Dentro deste enquadramento, esta publicação dá a entender que conhece, pelo menos em linhas gerais, as conclusões do bispo Libanori acerca da credibilidade das vítimas e avança que interesses e movimentações internas estarão a travar o processo superiormente, nomeadamente no Dicastério para a Doutrina da Fé. Resta, porém, aguardar por um pronunciamento, provavelmente do Dicastério para a Vida Religiosa.
Mas confirmou-se a garantia que o mesmo site tinha dado de que o padre Rupnik havia sido já penalizado pelos superiores da Companhia de jesus. Mais: essas penalizações mantêm-se em vigor, apesar do arquivamento da denúncia que o envolve.
Também para a Comunidade Loyola, de acordo com o que o 7MARGENS soube, é importante e até decisivo que não se deixe mais degradar a situação a que se chegou, para que seja feita uma justiça reparadora às vítimas de todo o tipo.

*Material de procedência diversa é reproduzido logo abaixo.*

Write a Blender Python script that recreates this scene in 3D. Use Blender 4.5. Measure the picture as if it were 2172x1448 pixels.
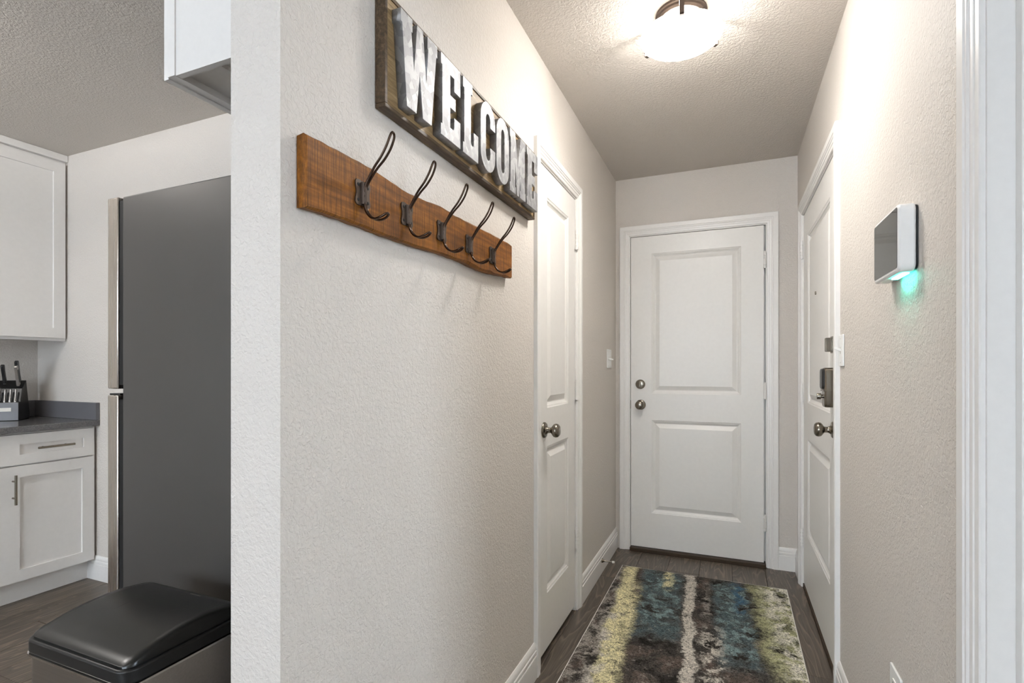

Marko Rupnik é, para muitos setores, um “intocável” ou, no dizer do Silere Non Possum, “demasiado grande para falhar”. Foi (e é) íntimo ou próximo dos últimos três papas; é professor da Universidade Gregoriana e do Instituto Pontifício Litúrgico; é consultor de três dicastérios da Cúria (do Culto Divino, da Evangelização e do Clero – clicar no nome de Marko Rupnik em https://www.centroaletti.com/equipe/), entre várias outras funções que exerce, sendo os seus serviços solicitados um pouco por todo o mundo.
Aparentemente não se nota que esteja sujeito a medidas cautelares que restringem significativamente a sua atividade. Uma das referências expressas no comunicado emitido sobre este caso pela Companhia de Jesus era a proibição de exercícios espirituais. Mas, ao contrário do que dizia o comunicado, o padre Rupnik tem mesmo anunciados exercícios espirituais a padres e religiosos, em fevereiro próximo, no Santuário do Loreto, promovidos pela Delegação Pontifícia para esta instituição.